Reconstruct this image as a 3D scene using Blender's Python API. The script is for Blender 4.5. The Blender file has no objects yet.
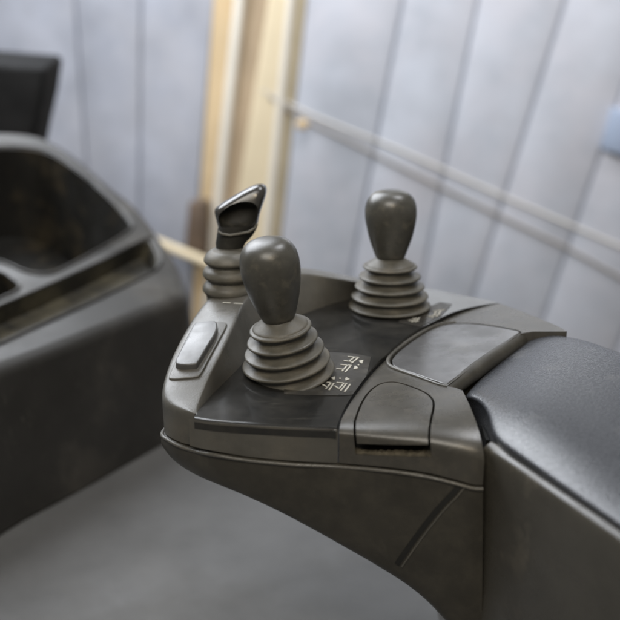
import bpy, bmesh, math, random
from mathutils import Vector, Matrix
from mathutils.bvhtree import BVHTree
random.seed(4)
S = bpy.context.scene
COL = S.collection

# ------------------------------------------------------------------ camera
PITCH = math.radians(20); FPX = 1000.0; CAMH = 0.30
SP, CP = math.sin(PITCH), math.cos(PITCH)
CAM = Vector((0, 0, CAMH))
def ray(u, v):
    a = (u-310)/FPX; b = (310-v)/FPX
    return Vector((a, CP+b*SP, -SP+b*CP))
def Z(u, v, z=0.0):                     # point of the horizontal level z seen at u, v
    d = ray(u, v); return CAM + d*((z-CAMH)/d.z)
def T(u, v, t):                         # point at depth t
    return CAM + ray(u, v)*t
def onplane(u, v, p, n):
    d = ray(u, v); return CAM + d*((p-CAM).dot(n)/d.dot(n))
def drop(p, v):                         # same plan position, lowered until it is seen in row v
    b = (310-v)/FPX
    k = (-SP+b*CP)/(CP+b*SP)
    return Vector((p.x, p.y, CAMH + k*p.y))
cam = bpy.data.cameras.new('Camera'); co = bpy.data.objects.new('Camera', cam); COL.objects.link(co)
co.location = CAM; co.rotation_euler = (math.pi/2-PITCH, 0, 0)
cam.sensor_width = 36; cam.lens = 36*FPX/620
cam.clip_start = 0.02; cam.clip_end = 60
cam.dof.use_dof = True; cam.dof.focus_distance = 0.735; cam.dof.aperture_fstop = 4.6
S.camera = co

# ------------------------------------------------------------------ materials
def mat(name, base, rough=0.5, var=0.25, vscale=60, bump=0.0, bscale=900, spec=0.5, dust=None, dscale=22, dlo=0.5, dhi=0.75,
        rvar=0.12, coat=0.0, scratch=0.0, metal=0.0):
    m = bpy.data.materials.new(name); m.use_nodes = True
    nt = m.node_tree; N = nt.nodes; L = nt.links
    b = N['Principled BSDF']
    tc = N.new('ShaderNodeTexCoord')
    def noise(scale, detail=4, rough=0.6):
        n = N.new('ShaderNodeTexNoise'); n.inputs['Scale'].default_value = scale
        n.inputs['Detail'].default_value = detail; n.inputs['Roughness'].default_value = rough
        L.new(tc.outputs['Object'], n.inputs['Vector']); return n
    n1 = noise(vscale)
    mr = N.new('ShaderNodeMapRange'); mr.inputs['From Min'].default_value = 0.3; mr.inputs['From Max'].default_value = 0.7
    mr.inputs['To Min'].default_value = 1-var; mr.inputs['To Max'].default_value = 1+var
    L.new(n1.outputs['Fac'], mr.inputs['Value'])
    mul = N.new('ShaderNodeVectorMath'); mul.operation = 'SCALE'; mul.inputs[0].default_value = base
    L.new(mr.outputs[0], mul.inputs['Scale'])
    colour = mul.outputs[0]
    rsum = None
    n2 = noise(vscale*0.6+7, 3)
    rr = N.new('ShaderNodeMapRange'); rr.inputs['From Min'].default_value = 0.3; rr.inputs['From Max'].default_value = 0.7
    rr.inputs['To Min'].default_value = max(0.03, rough-rvar); rr.inputs['To Max'].default_value = min(1, rough+rvar)
    L.new(n2.outputs['Fac'], rr.inputs['Value']); rsum = rr.outputs[0]
    if dust:
        n3 = noise(dscale, 8, 0.68)
        dm = N.new('ShaderNodeMapRange'); dm.inputs['From Min'].default_value = dlo; dm.inputs['From Max'].default_value = dhi
        L.new(n3.outputs['Fac'], dm.inputs['Value'])
        mx = N.new('ShaderNodeMix'); mx.data_type = 'RGBA'
        L.new(dm.outputs[0], mx.inputs['Factor']); L.new(colour, mx.inputs['A']); mx.inputs['B'].default_value = (*dust, 1)
        colour = mx.outputs['Result']
        ma = N.new('ShaderNodeMath'); ma.operation = 'MULTIPLY_ADD'; ma.inputs[1].default_value = 0.14
        L.new(dm.outputs[0], ma.inputs[0]); L.new(rsum, ma.inputs[2]); ma.use_clamp = True; rsum = ma.outputs[0]
    if scratch:
        mp = N.new('ShaderNodeMapping'); mp.inputs['Scale'].default_value = (30, 420, 60); mp.inputs['Rotation'].default_value = (0.2, 0.1, 0.5)
        L.new(tc.outputs['Object'], mp.inputs['Vector'])
        sn = N.new('ShaderNodeTexNoise'); sn.inputs['Scale'].default_value = 1.0; sn.inputs['Detail'].default_value = 3
        L.new(mp.outputs[0], sn.inputs['Vector'])
        sm = N.new('ShaderNodeMapRange'); sm.inputs['From Min'].default_value = 0.64; sm.inputs['From Max'].default_value = 0.72
        sm.inputs['To Max'].default_value = scratch
        L.new(sn.outputs['Fac'], sm.inputs['Value'])
        mx2 = N.new('ShaderNodeMix'); mx2.data_type = 'RGBA'; L.new(sm.outputs[0], mx2.inputs['Factor'])
        L.new(colour, mx2.inputs['A']); mx2.inputs['B'].default_value = (0.26, 0.24, 0.2, 1); colour = mx2.outputs['Result']
    L.new(colour, b.inputs['Base Color']); L.new(rsum, b.inputs['Roughness'])
    b.inputs['Specular IOR Level'].default_value = spec; b.inputs['Metallic'].default_value = metal
    if coat: b.inputs['Coat Weight'].default_value = coat; b.inputs['Coat Roughness'].default_value = 0.08
    if bump:
        nb = noise(bscale, 2, 0.5); bp = N.new('ShaderNodeBump'); bp.inputs['Strength'].default_value = bump
        bp.inputs['Distance'].default_value = 0.0006
        L.new(nb.outputs['Fac'], bp.inputs['Height']); L.new(bp.outputs[0], b.inputs['Normal'])
    return m
DUST = (0.15, 0.132, 0.10)
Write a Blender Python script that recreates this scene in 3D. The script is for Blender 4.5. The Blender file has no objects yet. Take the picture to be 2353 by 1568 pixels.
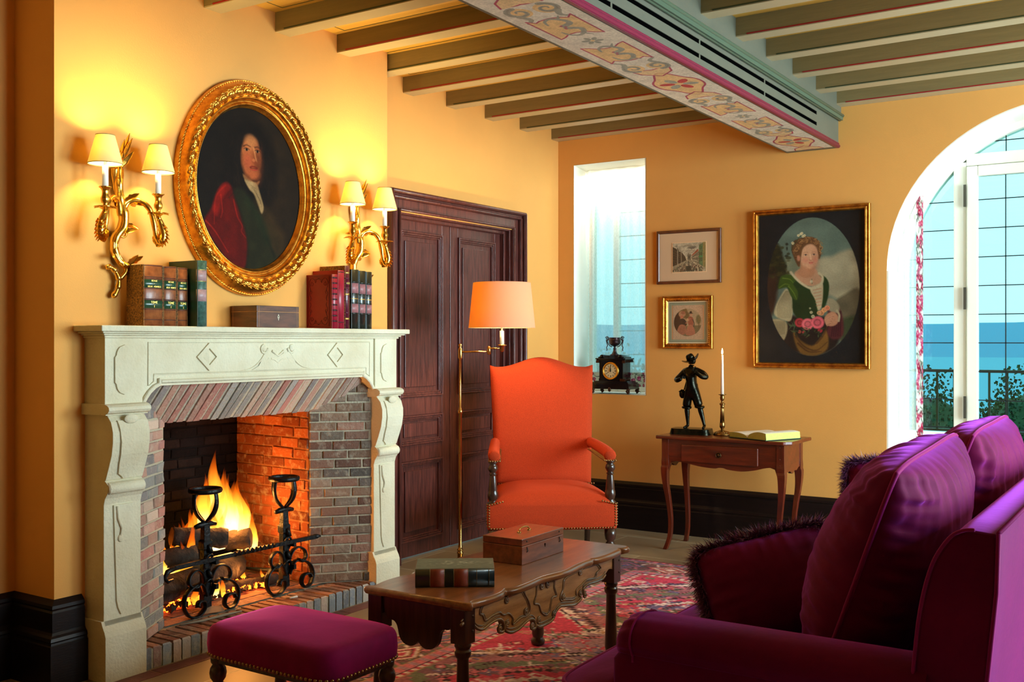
import bpy, bmesh, math, random
import numpy as np
from math import pi, sin, cos, radians, sqrt, atan2
from mathutils import Vector, Matrix, Euler, noise as mn

sc = bpy.context.scene
# ------------------------------------------------------------------ camera
cam_d = bpy.data.cameras.new('camera')
cam_d.sensor_width = 36.0
cam_d.lens = 36.0 * 2384.0 / 2353.0
cam_d.clip_start = 0.05
cam_d.clip_end = 9000
cam = bpy.data.objects.new('camera', cam_d)
sc.collection.objects.link(cam)
cam.location = (0, 0, 1.35)
cam.rotation_euler = (pi / 2, 0, radians(33.25))
sc.camera = cam
# ------------------------------------------------------------------ view, world
sc.view_settings.view_transform = 'Standard'
sc.view_settings.look = 'None'
sc.view_settings.gamma = 1.0
sc.view_settings.use_curve_mapping = False
sc.view_settings.exposure = -0.12
sc.cycles.use_denoising = True
sc.cycles.max_bounces = 7
sc.cycles.use_adaptive_sampling = True
sc.cycles.adaptive_threshold = 0.03
sc.cycles.diffuse_bounces = 4
sc.cycles.transparent_max_bounces = 12
sc.cycles.sample_clamp_indirect = 4.0
sc.cycles.caustics_reflective = False
sc.cycles.caustics_refractive = False
world = bpy.data.worlds.new('sky')
sc.world = world
world.use_nodes = True
wn = world.node_tree.nodes; wl = world.node_tree.links
wn.clear()
w_out = wn.new('ShaderNodeOutputWorld'); w_bg = wn.new('ShaderNodeBackground')
w_tc = wn.new('ShaderNodeTexCoord'); w_sep = wn.new('ShaderNodeSeparateXYZ'); w_r = wn.new('ShaderNodeValToRGB')
wl.new(w_tc.outputs['Generated'], w_sep.inputs[0]); wl.new(w_sep.outputs['Z'], w_r.inputs[0])
w_r.color_ramp.elements[0].position = 0.0; w_r.color_ramp.elements[0].color = (0.28, 0.43, 0.46, 1)
w_r.color_ramp.elements[1].position = 0.22; w_r.color_ramp.elements[1].color = (0.32, 0.50, 0.52, 1)
e = w_r.color_ramp.elements.new(0.6); e.color = (0.20, 0.42, 0.52, 1)
wl.new(w_r.outputs[0], w_bg.inputs['Color']); wl.new(w_bg.outputs[0], w_out.inputs['Surface'])
w_bg.inputs['Strength'].default_value = 4.0


def area_light(name, loc, direction, sx, sy, power, color):
    d = bpy.data.lights.new(name, 'AREA'); d.shape = 'RECTANGLE'; d.size = sx; d.size_y = sy
    d.energy = power; d.color = color
    o = bpy.data.objects.new(name, d); sc.collection.objects.link(o)
    o.location = loc; o.rotation_euler = Vector(direction).to_track_quat('-Z', 'Y').to_euler()
    return o


# daylight entering by the two tall windows of the right-hand wall; portals guide the sky's light through the windows of the back wall
DAY = (0.66, 0.90, 1.0)
area_light('daylight', (2.86, 3.85, 1.60), (-1, 0.0, -0.05), 1.5, 2.45, 270, DAY)
area_light('daylight', (2.86, 5.75, 1.60), (-1, -0.12, -0.05), 1.5, 2.45, 420, DAY)
for _n, _l, _sx, _sy in (('sky_portal', (-0.6, 7.3, 1.4), 2.2, 2.8), ('sky_portal', (-3.6, 7.3, 1.8), 0.8, 1.9)):
    _o = area_light(_n, _l, (0, -1, 0), _sx, _sy, 1, (1, 1, 1)); _o.data.cycles.is_portal = True


_o = area_light('reveal_spot', (-3.58, 7.06, 2.645), (0, -.15, -1), 0.55, 0.04, 9, (1.0, 0.93, 0.80))


def point_light(name, loc, power, color, r=0.03, parent=None):
    d = bpy.data.lights.new(name, 'POINT'); d.energy = power; d.color = color; d.shadow_soft_size = r
    o = bpy.data.objects.new(name, d); sc.collection.objects.link(o)
    o.location = loc
    if parent is not None:
        o.parent = parent
    return o


# ------------------------------------------------------------------ colour, materials
def lin(c):
    return tuple(((v / 255.0) / 12.92 if v / 255.0 <= 0.04045 else ((v / 255.0 + 0.055) / 1.055) ** 2.4) for v in c[:3])


MATS = {}


def mat(name, col, rough=0.6, metal=0.0, var=0.0, vscale=8.0, bump=0.0, bscale=60.0, stretch=(1, 1, 1), col2=None,
        attr=None, sheen=0.0, sheen_col=(1, 1, 1), coat=0.0, spec=0.5, emit=0.0, emit_col=None, trans=0.0, alpha=1.0, ior=1.45, detail=5.0):
    if name in MATS:
        return MATS[name]
    m = bpy.data.materials.new(name); m.use_nodes = True
    nt = m.node_tree; N = nt.nodes; L = nt.links
    b = N['Principled BSDF']
    c = lin(col) + (1,)
    b.inputs['Base Color'].default_value = c
    b.inputs['Roughness'].default_value = rough
    b.inputs['Metallic'].default_value = metal
    b.inputs['Specular IOR Level'].default_value = spec
    b.inputs['IOR'].default_value = ior
    b.inputs['Transmission Weight'].default_value = trans
    b.inputs['Alpha'].default_value = alpha
    b.inputs['Coat Weight'].default_value = coat
    b.inputs['Coat Roughness'].default_value = 0.15
    if sheen:
        b.inputs['Sheen Weight'].default_value = sheen
        b.inputs['Sheen Roughness'].default_value = 0.35
        b.inputs['Sheen Tint'].default_value = lin(sheen_col) + (1,)
    if emit:
        b.inputs['Emission Color'].default_value = lin(emit_col or col) + (1,)
        b.inputs['Emission Strength'].default_value = emit
    tc = N.new('ShaderNodeTexCoord'); mp = N.new('ShaderNodeMapping')
    mp.inputs['Scale'].default_value = stretch
    L.new(tc.outputs['Object'], mp.inputs['Vector'])
    src = None
    if attr:
        a = N.new('ShaderNodeAttribute'); a.attribute_name = attr
        src = a.outputs['Color']
    if var or col2:
        nz = N.new('ShaderNodeTexNoise'); nz.inputs['Scale'].default_value = vscale; nz.inputs['Detail'].default_value = detail
        nz.inputs['Roughness'].default_value = 0.6
        L.new(mp.outputs[0], nz.inputs['Vector'])
        rp = N.new('ShaderNodeValToRGB'); rp.color_ramp.elements[0].position = 0.32; rp.color_ramp.elements[1].position = 0.68
        L.new(nz.outputs[0], rp.inputs[0])
        mx = N.new('ShaderNodeMix'); mx.data_type = 'RGBA'
        if col2:
            c2 = lin(col2) + (1,)
            L.new(rp.outputs[0], mx.inputs['Factor'])
            mx.inputs['A'].default_value = c; mx.inputs['B'].default_value = c2
            if src:
                L.new(src, mx.inputs['A'])
        else:
            mx.blend_type = 'MULTIPLY'
            mx.inputs['Factor'].default_value = 1.0
            rp.color_ramp.elements[0].color = (1 - var,) * 3 + (1,); rp.color_ramp.elements[1].color = (1 + var * 0.3,) * 3 + (1,)
            if src:
                L.new(src, mx.inputs['A'])
            else:
                mx.inputs['A'].default_value = c
            L.new(rp.outputs[0], mx.inputs['B'])
        src = mx.outputs['Result']
    if src:
        L.new(src, b.inputs['Base Color'])
    if bump:
        n2 = N.new('ShaderNodeTexNoise'); n2.inputs['Scale'].default_value = bscale; n2.inputs['Detail'].default_value = 4
        L.new(mp.outputs[0], n2.inputs['Vector'])
        bp = N.new('ShaderNodeBump'); bp.inputs['Strength'].default_value = bump; bp.inputs['Distance'].default_value = 0.01
        L.new(n2.outputs[0], bp.inputs['Height']); L.new(bp.outputs[0], b.inputs['Normal'])
    MATS[name] = m
    return m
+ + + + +
WHAT IS ASKED.
Quote exactly what appears from the line containing "Write a Blender" through the line containing "from mathutils import Vector, Matrix, Euler, noise", both included, except for the pictures, and nothing more.

OUTPUT FOR THIS EXERCISE.
Write a Blender Python script that recreates this scene in 3D. The script is for Blender 4.5. The Blender file has no objects yet. Take the picture to be 2353 by 1568 pixels.
import bpy, bmesh, math, random
import numpy as np
from math import pi, sin, cos, radians, sqrt, atan2
from mathutils import Vector, Matrix, Euler, noise as mn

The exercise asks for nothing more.